#### Do this:
Repeat, exactly, the run of lines that opens with the line containing "2212 pixels high." and closes with the line containing "writing(trusses[6][0], 'S-DRY', 0.018, (-0.030, -3.47, H0", and leave all other lines out.
-- BEGIN Records to use --
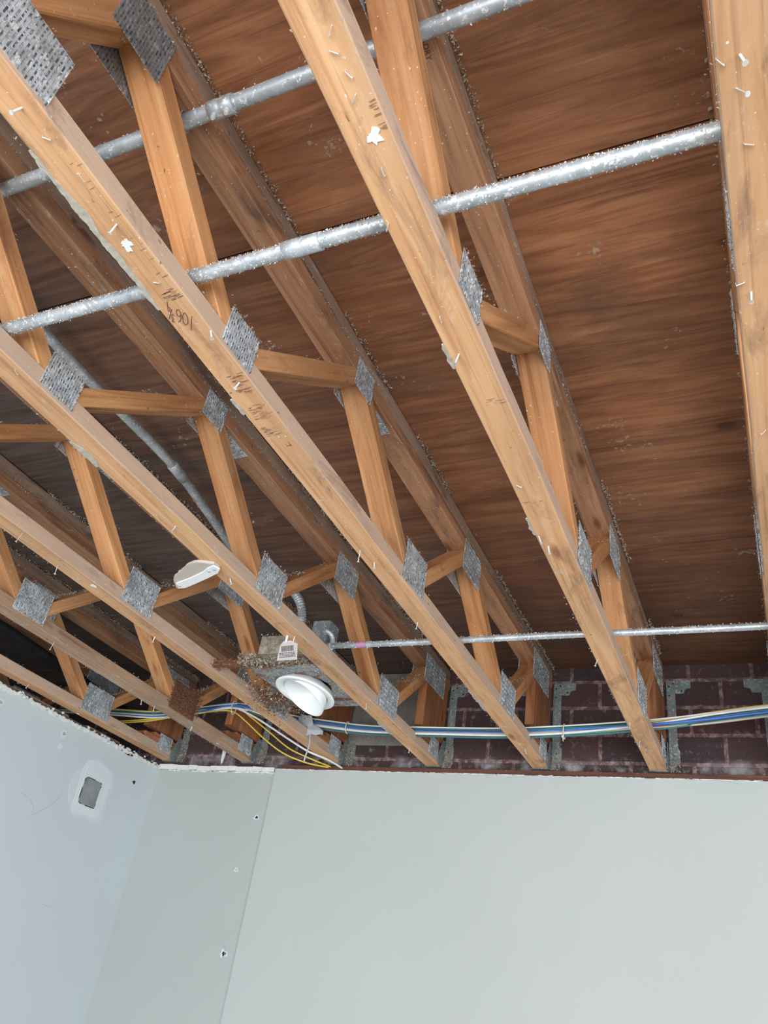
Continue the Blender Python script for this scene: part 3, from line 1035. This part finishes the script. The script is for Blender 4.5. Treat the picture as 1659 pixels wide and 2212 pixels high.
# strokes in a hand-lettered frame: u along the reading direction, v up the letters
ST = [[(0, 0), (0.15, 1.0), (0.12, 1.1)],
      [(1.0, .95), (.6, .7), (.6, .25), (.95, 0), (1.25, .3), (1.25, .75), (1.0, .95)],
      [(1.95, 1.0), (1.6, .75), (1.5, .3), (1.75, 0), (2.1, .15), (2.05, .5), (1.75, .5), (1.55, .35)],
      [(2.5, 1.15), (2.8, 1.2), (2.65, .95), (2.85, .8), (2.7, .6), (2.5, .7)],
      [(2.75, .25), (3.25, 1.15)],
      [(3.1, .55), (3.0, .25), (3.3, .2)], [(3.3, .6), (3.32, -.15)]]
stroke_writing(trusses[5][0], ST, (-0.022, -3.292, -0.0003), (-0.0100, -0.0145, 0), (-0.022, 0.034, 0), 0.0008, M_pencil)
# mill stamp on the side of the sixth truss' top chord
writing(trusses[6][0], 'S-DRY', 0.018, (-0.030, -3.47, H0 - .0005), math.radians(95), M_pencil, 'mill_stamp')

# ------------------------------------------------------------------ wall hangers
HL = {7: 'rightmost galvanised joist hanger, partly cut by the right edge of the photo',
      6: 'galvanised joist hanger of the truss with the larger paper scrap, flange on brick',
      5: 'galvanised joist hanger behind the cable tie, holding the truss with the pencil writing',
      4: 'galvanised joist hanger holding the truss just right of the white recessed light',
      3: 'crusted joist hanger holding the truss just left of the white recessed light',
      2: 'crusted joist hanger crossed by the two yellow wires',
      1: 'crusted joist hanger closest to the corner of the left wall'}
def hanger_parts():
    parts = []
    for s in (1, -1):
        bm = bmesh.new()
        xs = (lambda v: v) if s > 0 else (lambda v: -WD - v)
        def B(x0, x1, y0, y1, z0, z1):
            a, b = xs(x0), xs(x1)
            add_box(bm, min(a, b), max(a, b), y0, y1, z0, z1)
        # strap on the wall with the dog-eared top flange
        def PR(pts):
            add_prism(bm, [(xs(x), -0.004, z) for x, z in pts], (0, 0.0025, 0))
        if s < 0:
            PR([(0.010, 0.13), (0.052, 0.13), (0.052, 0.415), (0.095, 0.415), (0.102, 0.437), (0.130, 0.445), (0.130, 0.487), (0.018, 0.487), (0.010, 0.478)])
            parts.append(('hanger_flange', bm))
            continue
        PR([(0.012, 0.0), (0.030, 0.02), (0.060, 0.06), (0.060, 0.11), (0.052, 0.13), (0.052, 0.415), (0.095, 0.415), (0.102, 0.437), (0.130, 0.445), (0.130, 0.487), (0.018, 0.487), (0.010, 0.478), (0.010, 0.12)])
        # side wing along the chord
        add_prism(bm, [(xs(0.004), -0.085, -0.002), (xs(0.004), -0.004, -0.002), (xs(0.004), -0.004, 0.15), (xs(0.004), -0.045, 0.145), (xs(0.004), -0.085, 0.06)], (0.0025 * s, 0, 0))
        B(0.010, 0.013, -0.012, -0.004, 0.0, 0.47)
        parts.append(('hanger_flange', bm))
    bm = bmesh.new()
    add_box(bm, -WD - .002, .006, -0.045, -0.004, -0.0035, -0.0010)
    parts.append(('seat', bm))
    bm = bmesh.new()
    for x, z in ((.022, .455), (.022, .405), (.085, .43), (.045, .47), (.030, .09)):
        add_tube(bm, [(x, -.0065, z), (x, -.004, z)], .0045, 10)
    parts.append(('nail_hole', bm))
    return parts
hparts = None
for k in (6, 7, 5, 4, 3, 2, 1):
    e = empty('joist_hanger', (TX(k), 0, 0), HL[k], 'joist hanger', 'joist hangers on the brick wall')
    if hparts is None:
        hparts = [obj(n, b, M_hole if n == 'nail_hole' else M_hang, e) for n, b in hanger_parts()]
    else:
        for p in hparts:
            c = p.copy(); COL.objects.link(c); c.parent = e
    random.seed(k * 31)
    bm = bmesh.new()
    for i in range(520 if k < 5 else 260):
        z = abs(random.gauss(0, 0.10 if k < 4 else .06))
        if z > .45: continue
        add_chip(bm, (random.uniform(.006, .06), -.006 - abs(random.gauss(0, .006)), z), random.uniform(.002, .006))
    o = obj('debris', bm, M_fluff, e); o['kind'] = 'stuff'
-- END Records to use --
-- BEGIN Records to use --
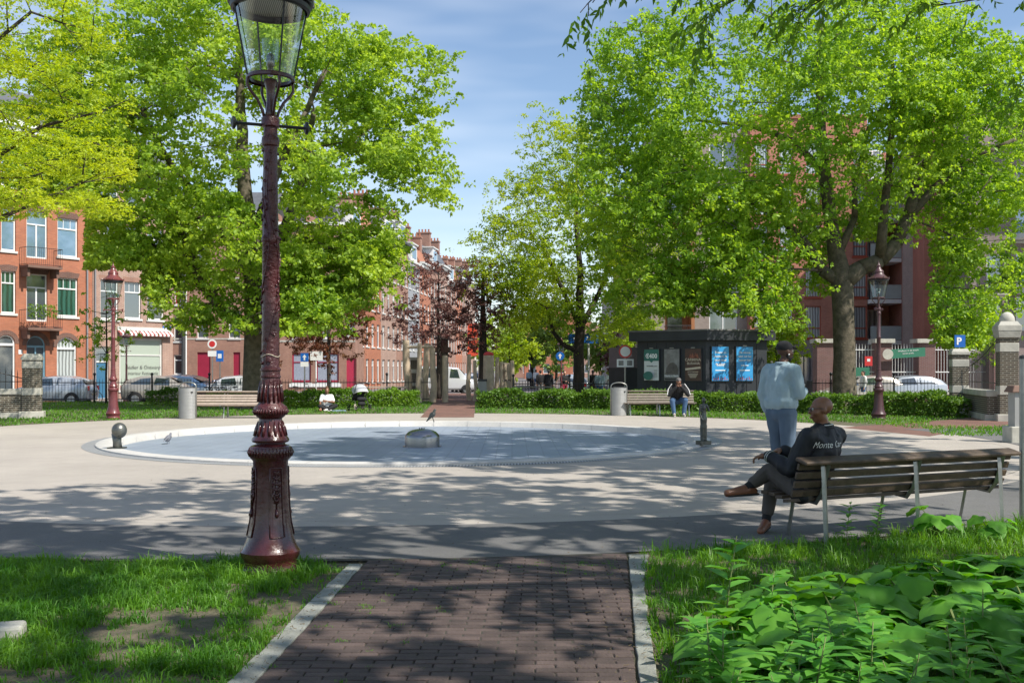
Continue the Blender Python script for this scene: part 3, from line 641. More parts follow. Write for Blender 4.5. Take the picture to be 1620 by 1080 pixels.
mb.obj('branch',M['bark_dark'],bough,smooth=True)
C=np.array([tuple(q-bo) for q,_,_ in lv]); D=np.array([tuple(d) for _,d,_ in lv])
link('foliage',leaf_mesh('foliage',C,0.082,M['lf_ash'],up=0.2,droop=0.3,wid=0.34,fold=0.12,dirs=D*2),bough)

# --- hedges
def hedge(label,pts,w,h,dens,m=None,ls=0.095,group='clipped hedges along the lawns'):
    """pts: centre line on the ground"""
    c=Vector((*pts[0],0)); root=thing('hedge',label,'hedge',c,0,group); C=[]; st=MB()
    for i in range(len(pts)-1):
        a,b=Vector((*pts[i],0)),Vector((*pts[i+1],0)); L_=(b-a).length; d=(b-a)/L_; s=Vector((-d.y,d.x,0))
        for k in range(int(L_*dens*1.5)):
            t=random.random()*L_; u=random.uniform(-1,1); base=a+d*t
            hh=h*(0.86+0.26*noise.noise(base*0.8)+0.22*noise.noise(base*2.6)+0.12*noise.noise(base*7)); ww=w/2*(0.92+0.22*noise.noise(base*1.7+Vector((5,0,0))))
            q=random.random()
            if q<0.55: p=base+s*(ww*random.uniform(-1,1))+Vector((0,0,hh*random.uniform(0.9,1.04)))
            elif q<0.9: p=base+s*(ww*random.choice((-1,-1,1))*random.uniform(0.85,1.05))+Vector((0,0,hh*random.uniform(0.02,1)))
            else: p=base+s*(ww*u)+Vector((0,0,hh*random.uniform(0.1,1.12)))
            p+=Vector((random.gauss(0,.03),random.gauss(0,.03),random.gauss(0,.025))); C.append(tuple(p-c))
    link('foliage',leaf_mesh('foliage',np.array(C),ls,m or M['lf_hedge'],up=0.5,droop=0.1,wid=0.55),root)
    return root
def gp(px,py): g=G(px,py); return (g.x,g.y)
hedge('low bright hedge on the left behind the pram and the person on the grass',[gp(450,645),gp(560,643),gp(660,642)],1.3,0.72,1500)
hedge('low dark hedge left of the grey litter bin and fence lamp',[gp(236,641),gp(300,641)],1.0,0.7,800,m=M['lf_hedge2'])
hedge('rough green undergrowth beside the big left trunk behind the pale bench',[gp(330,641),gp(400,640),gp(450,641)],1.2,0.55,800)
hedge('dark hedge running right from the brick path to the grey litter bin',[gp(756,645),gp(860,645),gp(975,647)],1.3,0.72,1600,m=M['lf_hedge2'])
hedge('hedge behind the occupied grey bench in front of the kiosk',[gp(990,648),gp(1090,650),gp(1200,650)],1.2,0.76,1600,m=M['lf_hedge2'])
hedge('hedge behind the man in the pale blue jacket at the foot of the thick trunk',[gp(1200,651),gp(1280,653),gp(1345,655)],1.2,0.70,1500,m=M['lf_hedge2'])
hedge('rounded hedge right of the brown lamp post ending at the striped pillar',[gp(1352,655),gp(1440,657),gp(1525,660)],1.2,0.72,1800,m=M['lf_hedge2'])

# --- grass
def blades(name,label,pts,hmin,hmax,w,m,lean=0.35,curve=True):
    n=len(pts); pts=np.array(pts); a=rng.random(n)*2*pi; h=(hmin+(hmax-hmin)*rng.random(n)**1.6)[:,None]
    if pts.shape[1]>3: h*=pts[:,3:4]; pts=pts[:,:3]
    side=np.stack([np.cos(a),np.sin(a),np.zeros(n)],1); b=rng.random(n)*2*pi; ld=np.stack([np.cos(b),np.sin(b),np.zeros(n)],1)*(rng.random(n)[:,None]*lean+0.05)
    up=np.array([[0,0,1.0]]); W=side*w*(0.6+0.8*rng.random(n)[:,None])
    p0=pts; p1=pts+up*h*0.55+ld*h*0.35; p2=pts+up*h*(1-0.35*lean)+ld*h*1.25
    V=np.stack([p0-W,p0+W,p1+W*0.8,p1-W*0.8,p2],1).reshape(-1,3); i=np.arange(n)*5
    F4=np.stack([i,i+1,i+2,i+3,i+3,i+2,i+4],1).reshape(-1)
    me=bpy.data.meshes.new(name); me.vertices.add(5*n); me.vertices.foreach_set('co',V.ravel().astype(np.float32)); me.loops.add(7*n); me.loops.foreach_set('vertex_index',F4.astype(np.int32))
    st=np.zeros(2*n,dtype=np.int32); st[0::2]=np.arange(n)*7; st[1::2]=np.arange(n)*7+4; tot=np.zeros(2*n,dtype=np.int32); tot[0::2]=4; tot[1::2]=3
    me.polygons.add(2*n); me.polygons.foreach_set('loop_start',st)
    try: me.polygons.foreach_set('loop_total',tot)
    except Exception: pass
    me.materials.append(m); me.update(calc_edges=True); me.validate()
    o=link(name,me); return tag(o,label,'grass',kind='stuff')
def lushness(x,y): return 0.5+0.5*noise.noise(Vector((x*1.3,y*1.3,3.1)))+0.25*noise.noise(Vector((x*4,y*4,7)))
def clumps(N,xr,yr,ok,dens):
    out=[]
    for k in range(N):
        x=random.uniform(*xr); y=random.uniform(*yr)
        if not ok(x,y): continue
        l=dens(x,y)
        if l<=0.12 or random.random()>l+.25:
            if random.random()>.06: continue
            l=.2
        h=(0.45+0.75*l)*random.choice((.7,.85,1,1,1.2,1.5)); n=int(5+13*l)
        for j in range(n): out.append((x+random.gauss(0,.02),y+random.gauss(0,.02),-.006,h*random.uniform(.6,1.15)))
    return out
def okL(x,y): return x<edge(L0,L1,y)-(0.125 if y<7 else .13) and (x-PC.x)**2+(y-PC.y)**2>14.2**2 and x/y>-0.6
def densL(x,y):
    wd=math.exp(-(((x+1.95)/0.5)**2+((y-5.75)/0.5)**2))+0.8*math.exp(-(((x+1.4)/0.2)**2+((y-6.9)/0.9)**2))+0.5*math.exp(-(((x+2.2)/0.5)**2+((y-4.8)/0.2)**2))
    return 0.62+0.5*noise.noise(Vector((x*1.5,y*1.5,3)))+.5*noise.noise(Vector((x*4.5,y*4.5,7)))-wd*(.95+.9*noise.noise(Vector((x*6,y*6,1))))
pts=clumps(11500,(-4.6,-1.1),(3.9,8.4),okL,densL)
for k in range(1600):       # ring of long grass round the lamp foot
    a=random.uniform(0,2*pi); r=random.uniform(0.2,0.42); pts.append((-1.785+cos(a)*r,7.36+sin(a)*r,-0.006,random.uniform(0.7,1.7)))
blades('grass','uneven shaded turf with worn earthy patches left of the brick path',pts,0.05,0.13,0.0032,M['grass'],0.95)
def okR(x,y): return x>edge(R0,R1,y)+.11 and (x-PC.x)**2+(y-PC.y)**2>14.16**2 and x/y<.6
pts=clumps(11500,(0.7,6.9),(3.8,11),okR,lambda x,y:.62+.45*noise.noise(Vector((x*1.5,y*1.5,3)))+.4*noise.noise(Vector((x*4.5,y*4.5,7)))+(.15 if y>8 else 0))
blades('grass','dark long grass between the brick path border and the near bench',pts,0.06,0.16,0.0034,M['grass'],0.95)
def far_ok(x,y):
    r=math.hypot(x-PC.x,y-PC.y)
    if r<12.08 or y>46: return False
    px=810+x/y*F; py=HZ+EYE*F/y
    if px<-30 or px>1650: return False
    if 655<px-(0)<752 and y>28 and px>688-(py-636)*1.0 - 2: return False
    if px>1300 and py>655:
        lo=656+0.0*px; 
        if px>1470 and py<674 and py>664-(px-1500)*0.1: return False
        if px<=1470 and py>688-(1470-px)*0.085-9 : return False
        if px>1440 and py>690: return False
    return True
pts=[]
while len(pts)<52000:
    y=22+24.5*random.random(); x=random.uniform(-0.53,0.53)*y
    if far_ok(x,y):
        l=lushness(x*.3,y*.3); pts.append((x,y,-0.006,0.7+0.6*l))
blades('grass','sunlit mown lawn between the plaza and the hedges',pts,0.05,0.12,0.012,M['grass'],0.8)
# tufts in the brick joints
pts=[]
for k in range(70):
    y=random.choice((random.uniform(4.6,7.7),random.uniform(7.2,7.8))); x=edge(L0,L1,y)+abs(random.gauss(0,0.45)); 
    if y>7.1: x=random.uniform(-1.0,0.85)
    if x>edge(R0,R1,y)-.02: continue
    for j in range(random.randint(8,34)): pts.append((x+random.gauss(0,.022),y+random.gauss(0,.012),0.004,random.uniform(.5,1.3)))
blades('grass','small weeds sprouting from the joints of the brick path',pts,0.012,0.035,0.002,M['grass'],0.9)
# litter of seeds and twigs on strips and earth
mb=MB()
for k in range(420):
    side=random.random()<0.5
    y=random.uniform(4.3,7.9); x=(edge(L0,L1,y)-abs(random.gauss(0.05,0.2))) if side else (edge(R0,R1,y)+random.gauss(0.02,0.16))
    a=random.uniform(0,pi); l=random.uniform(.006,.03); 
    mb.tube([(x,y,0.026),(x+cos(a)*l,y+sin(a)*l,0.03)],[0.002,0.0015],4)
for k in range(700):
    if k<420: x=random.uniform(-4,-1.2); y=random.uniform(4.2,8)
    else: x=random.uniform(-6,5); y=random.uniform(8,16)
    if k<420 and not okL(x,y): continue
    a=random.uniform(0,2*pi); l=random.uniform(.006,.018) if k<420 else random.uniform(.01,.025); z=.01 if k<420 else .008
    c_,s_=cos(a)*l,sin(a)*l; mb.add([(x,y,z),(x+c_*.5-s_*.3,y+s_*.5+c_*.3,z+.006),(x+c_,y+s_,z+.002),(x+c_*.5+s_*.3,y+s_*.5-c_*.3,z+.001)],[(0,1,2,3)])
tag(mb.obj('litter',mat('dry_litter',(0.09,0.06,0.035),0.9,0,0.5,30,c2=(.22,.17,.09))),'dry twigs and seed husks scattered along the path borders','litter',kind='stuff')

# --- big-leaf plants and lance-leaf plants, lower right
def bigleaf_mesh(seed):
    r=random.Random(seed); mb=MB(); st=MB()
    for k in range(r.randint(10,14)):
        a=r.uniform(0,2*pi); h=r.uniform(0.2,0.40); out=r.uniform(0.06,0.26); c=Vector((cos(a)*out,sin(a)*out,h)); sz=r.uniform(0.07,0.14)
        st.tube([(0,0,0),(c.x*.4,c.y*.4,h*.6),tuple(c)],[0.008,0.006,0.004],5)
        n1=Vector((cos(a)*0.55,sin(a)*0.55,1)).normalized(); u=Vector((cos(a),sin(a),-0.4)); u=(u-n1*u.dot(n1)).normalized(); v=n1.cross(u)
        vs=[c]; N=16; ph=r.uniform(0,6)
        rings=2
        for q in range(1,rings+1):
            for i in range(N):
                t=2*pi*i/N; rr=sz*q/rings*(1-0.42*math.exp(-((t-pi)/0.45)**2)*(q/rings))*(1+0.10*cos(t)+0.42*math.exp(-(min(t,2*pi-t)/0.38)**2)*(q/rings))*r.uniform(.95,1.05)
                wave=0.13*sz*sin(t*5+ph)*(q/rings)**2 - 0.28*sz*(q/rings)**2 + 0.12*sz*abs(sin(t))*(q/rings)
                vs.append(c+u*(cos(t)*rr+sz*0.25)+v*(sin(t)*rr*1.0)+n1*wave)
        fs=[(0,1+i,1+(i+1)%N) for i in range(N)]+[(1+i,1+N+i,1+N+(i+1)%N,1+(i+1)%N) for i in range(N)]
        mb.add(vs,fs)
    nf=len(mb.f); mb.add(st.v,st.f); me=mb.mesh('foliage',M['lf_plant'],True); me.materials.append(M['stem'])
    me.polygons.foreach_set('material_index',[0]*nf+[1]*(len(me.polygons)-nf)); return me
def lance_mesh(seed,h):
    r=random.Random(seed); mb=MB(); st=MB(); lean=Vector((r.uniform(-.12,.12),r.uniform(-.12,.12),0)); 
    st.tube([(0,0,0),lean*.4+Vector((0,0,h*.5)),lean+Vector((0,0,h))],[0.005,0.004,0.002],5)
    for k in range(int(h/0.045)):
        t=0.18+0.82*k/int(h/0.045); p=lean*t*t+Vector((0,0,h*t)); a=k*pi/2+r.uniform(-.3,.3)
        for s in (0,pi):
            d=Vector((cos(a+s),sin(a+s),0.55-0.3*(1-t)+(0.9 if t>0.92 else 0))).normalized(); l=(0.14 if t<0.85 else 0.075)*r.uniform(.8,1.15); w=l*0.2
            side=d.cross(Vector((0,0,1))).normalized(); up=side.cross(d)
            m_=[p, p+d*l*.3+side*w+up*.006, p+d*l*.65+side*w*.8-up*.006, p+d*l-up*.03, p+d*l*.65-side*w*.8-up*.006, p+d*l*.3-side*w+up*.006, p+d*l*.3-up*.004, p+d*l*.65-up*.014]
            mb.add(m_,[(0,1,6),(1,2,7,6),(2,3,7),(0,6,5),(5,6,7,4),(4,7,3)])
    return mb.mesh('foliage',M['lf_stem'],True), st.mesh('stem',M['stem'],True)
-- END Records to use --
#### Response to this exercise:
Continue the Blender Python script for this scene: part 3, from line 1035. This part finishes the script. The script is for Blender 4.5. Treat the picture as 1659 pixels wide and 2212 pixels high.
# strokes in a hand-lettered frame: u along the reading direction, v up the letters
ST = [[(0, 0), (0.15, 1.0), (0.12, 1.1)],
      [(1.0, .95), (.6, .7), (.6, .25), (.95, 0), (1.25, .3), (1.25, .75), (1.0, .95)],
      [(1.95, 1.0), (1.6, .75), (1.5, .3), (1.75, 0), (2.1, .15), (2.05, .5), (1.75, .5), (1.55, .35)],
      [(2.5, 1.15), (2.8, 1.2), (2.65, .95), (2.85, .8), (2.7, .6), (2.5, .7)],
      [(2.75, .25), (3.25, 1.15)],
      [(3.1, .55), (3.0, .25), (3.3, .2)], [(3.3, .6), (3.32, -.15)]]
stroke_writing(trusses[5][0], ST, (-0.022, -3.292, -0.0003), (-0.0100, -0.0145, 0), (-0.022, 0.034, 0), 0.0008, M_pencil)
# mill stamp on the side of the sixth truss' top chord
writing(trusses[6][0], 'S-DRY', 0.018, (-0.030, -3.47, H0 - .0005), math.radians(95), M_pencil, 'mill_stamp')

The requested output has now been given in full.